Shawnigan Lake’s Lisa Pyne-Mercier has been fighting to bring her great niece Ryleigh, who is nine years old, from South Africa to live with her.

Ryleigh’s mom died in 2021, leaving custody of the girl to Pyne-Mercier in her will. Ryleigh’s father, who is still alive and living in South Africa, has relinquished all rights to his daughter and has stated she should be sent to Canada to live with her aunt. Ryleigh is thus living in foster care right now as the adults in the Canadian government continue to fail to get their act together — and continue to fail her.

Apparently, the sticking point is that while Ryleigh is considered an orphan by the South African government, because her father is still alive, the Canadian government disagrees, and does not consider Pyne-Mercier’s kinship to be close enough.

This is all just such nonsense and bureaucracy run amok.

Everybody besides some bureaucrats in Canada agree that it’s in Ryleigh’s best interests to live with Pyne-Mercier in Canada, including Ryleigh. And yet, here we are, stuck in limbo. The Government of Canada may indeed allow this farce to continue, forcing Pyne-Mercier to legally adopt Ryleigh, which could be a long, drawn-out and costly process that would fall on Pyne-Mercier’s shoulders.

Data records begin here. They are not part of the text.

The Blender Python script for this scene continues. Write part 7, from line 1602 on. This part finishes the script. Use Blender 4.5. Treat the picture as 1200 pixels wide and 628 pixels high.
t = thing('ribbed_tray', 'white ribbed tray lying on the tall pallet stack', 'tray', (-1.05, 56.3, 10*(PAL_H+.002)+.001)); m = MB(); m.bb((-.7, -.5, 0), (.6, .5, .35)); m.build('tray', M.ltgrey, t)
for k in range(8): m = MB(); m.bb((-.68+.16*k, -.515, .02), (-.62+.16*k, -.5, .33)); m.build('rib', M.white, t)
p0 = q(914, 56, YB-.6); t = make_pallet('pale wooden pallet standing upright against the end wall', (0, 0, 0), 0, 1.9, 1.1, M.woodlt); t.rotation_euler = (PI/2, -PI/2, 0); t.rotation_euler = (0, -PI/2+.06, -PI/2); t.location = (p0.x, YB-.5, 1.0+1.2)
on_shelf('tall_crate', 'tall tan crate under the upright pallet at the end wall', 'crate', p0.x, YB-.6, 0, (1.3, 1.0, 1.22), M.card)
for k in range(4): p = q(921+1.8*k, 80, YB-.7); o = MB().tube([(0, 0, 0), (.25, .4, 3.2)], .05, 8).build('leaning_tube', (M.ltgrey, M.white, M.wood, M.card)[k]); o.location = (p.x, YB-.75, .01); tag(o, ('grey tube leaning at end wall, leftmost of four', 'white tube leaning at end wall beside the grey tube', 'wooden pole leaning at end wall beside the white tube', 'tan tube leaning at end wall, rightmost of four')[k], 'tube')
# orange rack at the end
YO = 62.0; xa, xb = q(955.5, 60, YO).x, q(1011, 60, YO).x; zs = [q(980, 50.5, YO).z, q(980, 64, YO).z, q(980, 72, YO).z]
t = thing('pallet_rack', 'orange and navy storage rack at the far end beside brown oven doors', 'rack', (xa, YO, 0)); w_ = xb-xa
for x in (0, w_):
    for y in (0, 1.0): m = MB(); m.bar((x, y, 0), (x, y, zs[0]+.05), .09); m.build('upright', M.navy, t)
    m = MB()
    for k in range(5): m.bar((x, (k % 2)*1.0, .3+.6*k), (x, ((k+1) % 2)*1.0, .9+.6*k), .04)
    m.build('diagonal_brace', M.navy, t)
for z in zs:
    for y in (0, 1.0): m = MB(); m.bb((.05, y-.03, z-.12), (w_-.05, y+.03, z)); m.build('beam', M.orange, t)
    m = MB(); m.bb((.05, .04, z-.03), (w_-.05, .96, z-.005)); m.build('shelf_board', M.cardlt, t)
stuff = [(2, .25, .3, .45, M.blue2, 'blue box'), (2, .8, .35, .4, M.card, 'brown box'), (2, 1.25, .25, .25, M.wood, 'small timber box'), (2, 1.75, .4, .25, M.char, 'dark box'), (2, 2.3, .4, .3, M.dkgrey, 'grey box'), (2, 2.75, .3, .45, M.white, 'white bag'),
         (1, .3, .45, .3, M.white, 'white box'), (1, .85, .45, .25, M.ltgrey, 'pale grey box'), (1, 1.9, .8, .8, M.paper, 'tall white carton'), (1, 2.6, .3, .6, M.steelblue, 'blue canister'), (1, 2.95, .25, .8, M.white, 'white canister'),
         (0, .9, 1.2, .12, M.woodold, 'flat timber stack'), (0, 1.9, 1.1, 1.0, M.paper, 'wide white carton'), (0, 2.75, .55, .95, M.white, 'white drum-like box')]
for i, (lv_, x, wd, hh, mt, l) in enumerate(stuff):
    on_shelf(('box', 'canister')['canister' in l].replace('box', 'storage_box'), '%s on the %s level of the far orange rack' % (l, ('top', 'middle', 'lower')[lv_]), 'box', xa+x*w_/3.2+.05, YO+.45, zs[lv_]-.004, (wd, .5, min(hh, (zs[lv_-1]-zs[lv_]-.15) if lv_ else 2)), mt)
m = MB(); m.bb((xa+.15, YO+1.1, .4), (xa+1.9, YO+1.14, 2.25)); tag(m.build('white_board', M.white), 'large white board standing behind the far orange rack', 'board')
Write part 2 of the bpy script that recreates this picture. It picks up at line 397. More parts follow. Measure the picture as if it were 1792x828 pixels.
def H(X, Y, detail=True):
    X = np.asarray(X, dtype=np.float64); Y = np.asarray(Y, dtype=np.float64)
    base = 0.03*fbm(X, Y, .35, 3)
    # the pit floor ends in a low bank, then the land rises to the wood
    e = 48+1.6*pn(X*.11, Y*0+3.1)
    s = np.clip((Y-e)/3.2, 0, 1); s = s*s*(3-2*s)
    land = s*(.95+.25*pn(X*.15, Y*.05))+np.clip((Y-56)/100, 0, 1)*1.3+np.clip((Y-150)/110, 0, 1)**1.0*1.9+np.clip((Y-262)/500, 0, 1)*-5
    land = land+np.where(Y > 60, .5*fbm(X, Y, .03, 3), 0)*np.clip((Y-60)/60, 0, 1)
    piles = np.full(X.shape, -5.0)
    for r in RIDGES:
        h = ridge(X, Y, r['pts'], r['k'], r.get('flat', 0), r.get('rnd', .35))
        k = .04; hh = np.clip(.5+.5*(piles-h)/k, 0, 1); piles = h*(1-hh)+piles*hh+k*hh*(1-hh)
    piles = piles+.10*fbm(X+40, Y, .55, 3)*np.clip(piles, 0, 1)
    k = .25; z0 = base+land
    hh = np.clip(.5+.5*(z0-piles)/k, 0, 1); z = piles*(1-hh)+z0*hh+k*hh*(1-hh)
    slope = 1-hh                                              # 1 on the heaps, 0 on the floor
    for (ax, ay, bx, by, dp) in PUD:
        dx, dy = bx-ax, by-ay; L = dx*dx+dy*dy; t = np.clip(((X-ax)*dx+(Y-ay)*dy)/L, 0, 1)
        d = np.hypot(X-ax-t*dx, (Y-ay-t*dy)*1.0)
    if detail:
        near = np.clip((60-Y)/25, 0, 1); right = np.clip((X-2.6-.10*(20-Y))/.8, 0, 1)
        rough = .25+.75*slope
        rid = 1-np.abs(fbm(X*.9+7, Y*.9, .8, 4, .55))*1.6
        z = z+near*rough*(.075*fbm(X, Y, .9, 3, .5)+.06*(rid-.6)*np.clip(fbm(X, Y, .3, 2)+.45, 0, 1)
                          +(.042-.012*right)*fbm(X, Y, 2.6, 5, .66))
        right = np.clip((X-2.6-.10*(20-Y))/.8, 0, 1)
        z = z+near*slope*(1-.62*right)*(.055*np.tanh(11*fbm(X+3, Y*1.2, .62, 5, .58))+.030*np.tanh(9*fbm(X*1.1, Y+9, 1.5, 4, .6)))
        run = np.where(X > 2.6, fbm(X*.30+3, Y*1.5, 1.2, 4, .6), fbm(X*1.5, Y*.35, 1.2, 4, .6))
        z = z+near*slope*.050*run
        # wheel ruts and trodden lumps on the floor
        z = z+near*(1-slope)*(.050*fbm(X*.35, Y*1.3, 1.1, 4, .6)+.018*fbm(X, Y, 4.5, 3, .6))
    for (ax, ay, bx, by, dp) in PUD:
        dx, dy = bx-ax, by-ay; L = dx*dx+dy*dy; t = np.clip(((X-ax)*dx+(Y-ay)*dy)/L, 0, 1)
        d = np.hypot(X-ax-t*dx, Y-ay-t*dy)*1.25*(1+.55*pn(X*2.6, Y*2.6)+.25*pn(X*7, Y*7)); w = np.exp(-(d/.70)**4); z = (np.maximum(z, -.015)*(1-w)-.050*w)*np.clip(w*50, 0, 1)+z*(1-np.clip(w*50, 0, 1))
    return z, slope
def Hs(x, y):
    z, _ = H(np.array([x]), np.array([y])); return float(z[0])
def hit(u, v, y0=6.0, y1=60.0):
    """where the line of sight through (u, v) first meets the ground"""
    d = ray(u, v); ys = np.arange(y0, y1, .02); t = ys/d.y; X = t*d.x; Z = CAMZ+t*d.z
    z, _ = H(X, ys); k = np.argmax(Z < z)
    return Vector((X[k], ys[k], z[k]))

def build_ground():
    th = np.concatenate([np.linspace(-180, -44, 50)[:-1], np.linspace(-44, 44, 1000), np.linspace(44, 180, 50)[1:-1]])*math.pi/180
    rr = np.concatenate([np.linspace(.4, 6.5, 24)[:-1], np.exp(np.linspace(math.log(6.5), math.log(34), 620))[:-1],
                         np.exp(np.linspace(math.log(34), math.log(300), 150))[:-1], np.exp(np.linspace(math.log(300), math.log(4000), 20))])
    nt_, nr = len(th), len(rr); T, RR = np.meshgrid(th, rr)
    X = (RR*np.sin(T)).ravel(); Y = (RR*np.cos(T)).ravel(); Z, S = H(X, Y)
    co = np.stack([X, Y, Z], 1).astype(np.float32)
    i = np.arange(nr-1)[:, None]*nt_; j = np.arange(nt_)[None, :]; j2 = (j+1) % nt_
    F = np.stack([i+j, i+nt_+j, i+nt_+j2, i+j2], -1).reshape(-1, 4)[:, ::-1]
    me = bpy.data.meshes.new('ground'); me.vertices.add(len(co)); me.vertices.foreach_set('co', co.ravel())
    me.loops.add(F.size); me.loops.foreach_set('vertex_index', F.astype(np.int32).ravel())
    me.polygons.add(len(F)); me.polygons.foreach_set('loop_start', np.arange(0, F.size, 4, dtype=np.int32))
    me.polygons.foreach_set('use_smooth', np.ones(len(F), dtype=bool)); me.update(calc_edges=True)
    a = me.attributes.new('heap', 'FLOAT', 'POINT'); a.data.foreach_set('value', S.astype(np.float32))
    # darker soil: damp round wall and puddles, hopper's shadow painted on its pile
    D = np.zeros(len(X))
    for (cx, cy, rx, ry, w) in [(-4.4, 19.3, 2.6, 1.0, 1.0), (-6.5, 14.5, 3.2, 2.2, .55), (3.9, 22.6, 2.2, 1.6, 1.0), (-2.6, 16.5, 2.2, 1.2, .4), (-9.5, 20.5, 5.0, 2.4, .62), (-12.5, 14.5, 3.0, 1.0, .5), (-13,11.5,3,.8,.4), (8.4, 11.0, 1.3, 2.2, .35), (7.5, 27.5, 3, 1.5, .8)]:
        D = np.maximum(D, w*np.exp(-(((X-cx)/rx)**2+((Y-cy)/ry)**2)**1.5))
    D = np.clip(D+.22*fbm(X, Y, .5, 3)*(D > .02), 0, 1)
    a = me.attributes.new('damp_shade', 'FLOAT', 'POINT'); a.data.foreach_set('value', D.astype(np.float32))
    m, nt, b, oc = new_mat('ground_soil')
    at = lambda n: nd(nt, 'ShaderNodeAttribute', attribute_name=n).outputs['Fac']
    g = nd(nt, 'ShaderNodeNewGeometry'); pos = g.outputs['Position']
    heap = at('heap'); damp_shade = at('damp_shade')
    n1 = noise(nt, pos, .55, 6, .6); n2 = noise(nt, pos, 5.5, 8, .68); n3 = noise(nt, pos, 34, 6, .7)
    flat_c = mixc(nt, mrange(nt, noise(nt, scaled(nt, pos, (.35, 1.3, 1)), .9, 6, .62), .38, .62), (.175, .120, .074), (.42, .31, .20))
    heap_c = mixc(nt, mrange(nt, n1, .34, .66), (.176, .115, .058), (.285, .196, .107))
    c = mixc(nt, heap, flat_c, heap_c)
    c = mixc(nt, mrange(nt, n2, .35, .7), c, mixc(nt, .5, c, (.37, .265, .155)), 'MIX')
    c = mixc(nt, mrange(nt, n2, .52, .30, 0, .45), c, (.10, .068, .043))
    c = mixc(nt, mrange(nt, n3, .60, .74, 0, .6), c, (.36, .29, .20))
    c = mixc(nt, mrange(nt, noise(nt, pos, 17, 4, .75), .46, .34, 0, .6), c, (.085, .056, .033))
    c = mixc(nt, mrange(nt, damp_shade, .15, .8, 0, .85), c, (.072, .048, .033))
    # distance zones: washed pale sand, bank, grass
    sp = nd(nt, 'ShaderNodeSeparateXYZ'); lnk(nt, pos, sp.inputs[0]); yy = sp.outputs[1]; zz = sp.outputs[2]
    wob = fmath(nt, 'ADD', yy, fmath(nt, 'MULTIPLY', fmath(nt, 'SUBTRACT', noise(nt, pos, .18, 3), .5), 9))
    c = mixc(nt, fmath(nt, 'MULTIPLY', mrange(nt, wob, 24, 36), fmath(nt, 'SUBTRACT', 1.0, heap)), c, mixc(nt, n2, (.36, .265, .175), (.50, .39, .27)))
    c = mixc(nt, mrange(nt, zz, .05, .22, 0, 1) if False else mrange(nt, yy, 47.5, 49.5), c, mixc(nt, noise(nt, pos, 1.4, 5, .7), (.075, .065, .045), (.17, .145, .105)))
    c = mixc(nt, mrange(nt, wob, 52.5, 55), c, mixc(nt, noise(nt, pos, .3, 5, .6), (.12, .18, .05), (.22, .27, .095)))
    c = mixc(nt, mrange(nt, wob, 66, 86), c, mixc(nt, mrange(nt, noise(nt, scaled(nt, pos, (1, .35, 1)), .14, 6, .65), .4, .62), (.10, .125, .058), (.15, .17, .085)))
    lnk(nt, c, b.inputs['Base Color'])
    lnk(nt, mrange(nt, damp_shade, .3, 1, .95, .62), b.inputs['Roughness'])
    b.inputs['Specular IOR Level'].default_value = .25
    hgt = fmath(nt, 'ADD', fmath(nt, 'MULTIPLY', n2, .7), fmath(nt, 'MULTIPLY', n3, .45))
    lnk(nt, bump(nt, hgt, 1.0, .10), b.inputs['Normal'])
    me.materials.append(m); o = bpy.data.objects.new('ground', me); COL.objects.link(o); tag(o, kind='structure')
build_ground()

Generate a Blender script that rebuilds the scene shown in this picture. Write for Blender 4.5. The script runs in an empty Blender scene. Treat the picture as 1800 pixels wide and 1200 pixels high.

Wouldn’t we all rather she save that money for Ryleigh’s care?

Apparently, Sean Fraser, Canada’s minister of Immigration, Refugees and Citizenship has a lot of latitude in what he can do in such an unusual case, according to Cowichan/Malahat/Langford MP Alistair MacGregor, who is advocating for Ryleigh and Pyne-Mercier.

We think it’s clearly time for Fraser to step in, or direct his staff to cut the red tape binding a nine-year-old who’s lost her mom in a country without her family. Rules are all well and good, necessary even for the smooth functioning of a system that needs to be even-handed and fair.

But there also needs to be discretion to address unforeseen circumstances and rare cases that fall outside of the norm, as this case clearly does. That’s why we have people working for this ministry, not just computers screening files. Has a human being read through the whole file and all of the documents? Has Sean Fraser?

There’s no dangerous precedent to be set here. Just a young, traumatized girl to be reunited with a person who loves her.